Text by Marv Recinto
MONO8 presents CCxLL, a two-person exhibition featuring the works of artists Clarence Chun and Luis Lorenzana. A zine will be published on the occasion of the exhibition with an essay written by London-based art critic Marv Recinto.
CCxLL opened on 16 October at MONO8’s Manila location (BLK 113, 53 Connecticut Street, Greenhills, San Juan City) and runs through 24 November.
CCxLL presents the works of visual artists Clarence Chun and Luis Lorenzana in conversation for the first time. The two painters will also unveil their very first collaborative series in which their respective approaches to the same painterly queries – composition, form, technique, color – coalesce on shared canvases.
In Chun’s paintings, the artist is interested in pushing the boundaries of technique by visualising speed and time. His multi-stage process of washing, masking, and detailing his canvases manifest in sweeping bands of colour that suggest momentum and direction. Chun’s abstractions articulate memories from his life, pop culture references, and broader art histories of modernism.

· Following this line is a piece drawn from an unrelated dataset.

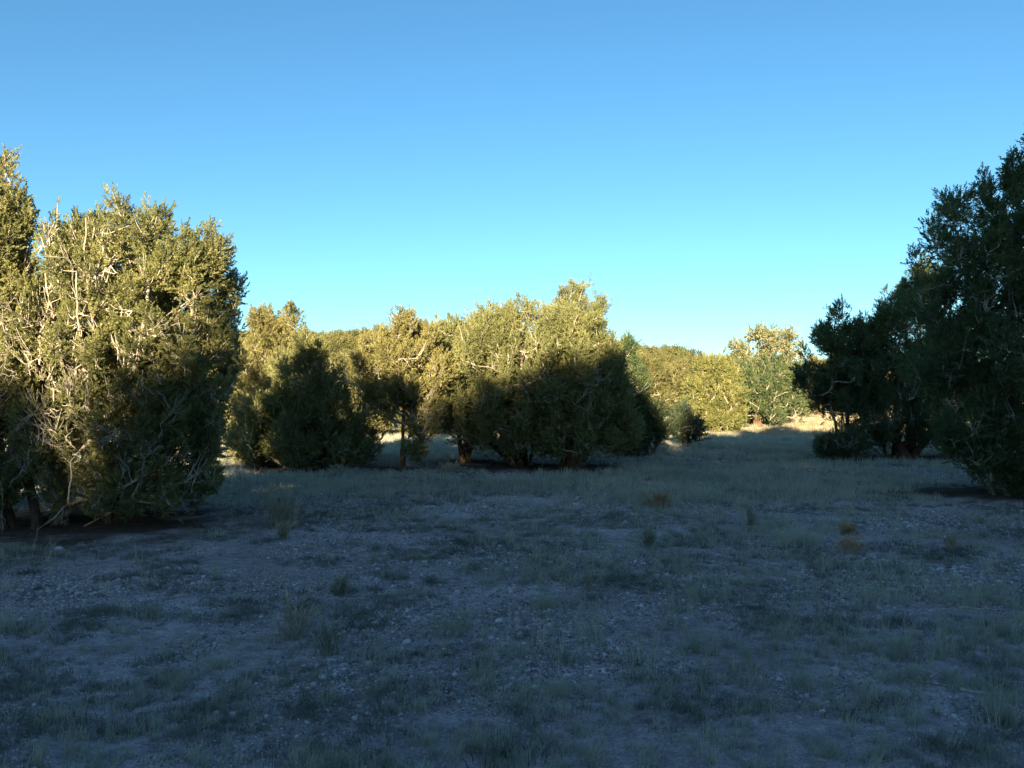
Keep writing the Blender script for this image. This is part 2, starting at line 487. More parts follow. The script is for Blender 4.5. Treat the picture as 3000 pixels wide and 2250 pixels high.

Within Lorenzana’s work, there is a similar preoccupation with challenging painting’s traditions. The Heads series particularly plays upon portraiture’s art historical tradition. Here, Lorenzana builds upon the genre’s mimetic convention, stripping down, warping, and rebuilding the sitter until they are totally abstracted. Chun and Lorenzana’s joint works, in turn, riff on one another’s exploratory strategies. The resulting compositions push the potential of painting as a medium and coalesce in works that are simultaneously elegant, intricate, and rife with meaning.

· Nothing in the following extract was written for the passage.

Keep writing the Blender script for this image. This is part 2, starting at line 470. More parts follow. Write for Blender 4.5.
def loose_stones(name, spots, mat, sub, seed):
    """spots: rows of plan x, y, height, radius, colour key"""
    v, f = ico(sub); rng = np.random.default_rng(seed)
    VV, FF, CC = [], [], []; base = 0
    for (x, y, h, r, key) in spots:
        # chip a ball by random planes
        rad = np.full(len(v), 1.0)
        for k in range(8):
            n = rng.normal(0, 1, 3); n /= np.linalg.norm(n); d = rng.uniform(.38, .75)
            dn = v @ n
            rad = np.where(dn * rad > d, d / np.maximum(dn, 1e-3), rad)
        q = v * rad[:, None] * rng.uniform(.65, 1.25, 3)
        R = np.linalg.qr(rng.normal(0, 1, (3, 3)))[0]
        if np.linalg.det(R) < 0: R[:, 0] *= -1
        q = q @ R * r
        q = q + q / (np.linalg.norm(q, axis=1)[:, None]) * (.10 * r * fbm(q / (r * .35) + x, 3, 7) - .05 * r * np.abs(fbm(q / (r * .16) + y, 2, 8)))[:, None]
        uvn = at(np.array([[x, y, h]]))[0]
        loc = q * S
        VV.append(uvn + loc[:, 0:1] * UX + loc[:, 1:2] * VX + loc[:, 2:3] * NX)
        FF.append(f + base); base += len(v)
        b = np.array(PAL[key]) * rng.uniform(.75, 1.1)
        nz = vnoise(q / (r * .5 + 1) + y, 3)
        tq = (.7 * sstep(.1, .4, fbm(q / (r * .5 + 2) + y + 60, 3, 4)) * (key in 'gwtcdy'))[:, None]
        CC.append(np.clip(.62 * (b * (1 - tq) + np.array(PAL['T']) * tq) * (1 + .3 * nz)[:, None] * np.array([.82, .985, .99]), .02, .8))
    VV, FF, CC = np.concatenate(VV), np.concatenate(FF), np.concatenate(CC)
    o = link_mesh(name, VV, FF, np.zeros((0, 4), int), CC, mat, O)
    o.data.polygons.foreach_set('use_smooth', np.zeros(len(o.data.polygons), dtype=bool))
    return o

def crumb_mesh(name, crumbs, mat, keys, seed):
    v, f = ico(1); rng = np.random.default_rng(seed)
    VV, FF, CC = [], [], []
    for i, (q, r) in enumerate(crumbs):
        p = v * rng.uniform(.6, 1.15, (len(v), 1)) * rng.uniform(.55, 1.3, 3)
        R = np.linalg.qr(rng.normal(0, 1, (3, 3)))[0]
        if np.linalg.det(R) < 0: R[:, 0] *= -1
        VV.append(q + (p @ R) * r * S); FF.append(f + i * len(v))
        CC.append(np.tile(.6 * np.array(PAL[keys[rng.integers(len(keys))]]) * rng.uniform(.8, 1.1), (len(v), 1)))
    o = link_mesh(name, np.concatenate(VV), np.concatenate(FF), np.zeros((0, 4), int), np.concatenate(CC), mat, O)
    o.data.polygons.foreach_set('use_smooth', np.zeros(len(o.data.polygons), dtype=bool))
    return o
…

Clarence Chun (b.1975 Tacloban; lives and works between Manila and Honolulu) primarily works in abstraction to reveal narratives hinged on the artist’s relationship with the places he had lived, particularly the influence of the bodies of water as a dominant force in his dynamic approach to image-making. Chun meticulously executes compositions that characterize his ability to visually articulate a momentum — narrating the speed of waves and currents of seas, oceans, and rivers as he reflects on the lives he had lived near them. In 1999, Chun was awarded the Ellen Battell Stoeckel Fellowship from Yale University School of Art and had later received his BFA in Painting (cum laude) from the University of Houston School of Art and his MFA in Painting from the School of Visual Arts in New York. Chun also received the John Young Artist Award from the Honolulu Museum of Art in 2013. His works have been exhibited widely in Southeast Asia, in the United States, and in Europe and are also in the permanent collection of the Honolulu Museum of Art (USA), Hawai’i State Art Museum (USA), and National Museum of Fine Arts (Manila, PH). His works have been presented at Art Dubai (2022), Dallas Art Fair (2022), S.E.A. Focus (2024), and Art Fair Philippines (2020, 2021, 2022, 2023, 2024).

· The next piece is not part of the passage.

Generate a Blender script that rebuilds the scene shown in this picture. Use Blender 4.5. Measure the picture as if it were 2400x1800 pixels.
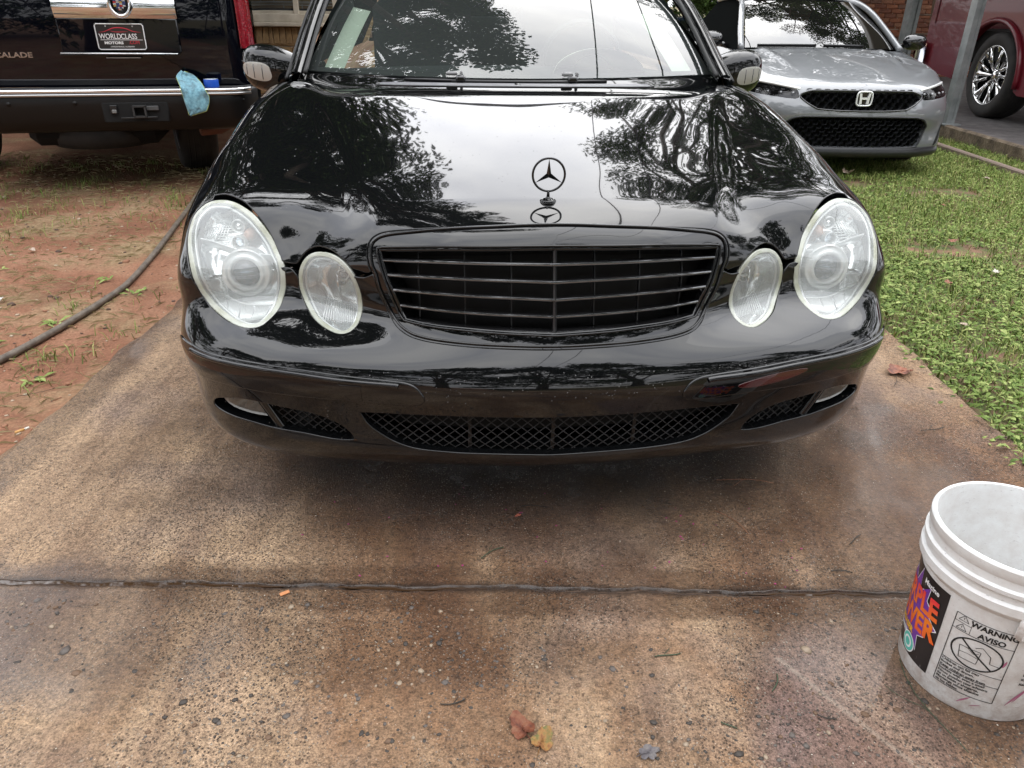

Luis Lorenzana (b.1979 Manila; lives and works in Manila) started his artistic practice working with illustration. He then went on to learn painting by studying some of the world’s most important artworks housed in major institutions. While his early works reflected socio-political aspects informed by his experience working at the Philippine Senate, his recent works tread more on formalist approaches in the deconstruction and construction of profiles through portraiture anchored in abstraction and pop surrealism. Lorenzana’s works were featured in solo and group exhibitions in Hong Kong, Singapore, Germany, and the United States. He was a finalist in the Philip Morris Philippine Art Awards, the International Book Illustration Competitions, and the Metrobank Art and Design Excellence (MADE) Awards. In 2020, the Katzen Arts Center at the American University Museum in Washington, D.C., presented his first solo institutional exhibition.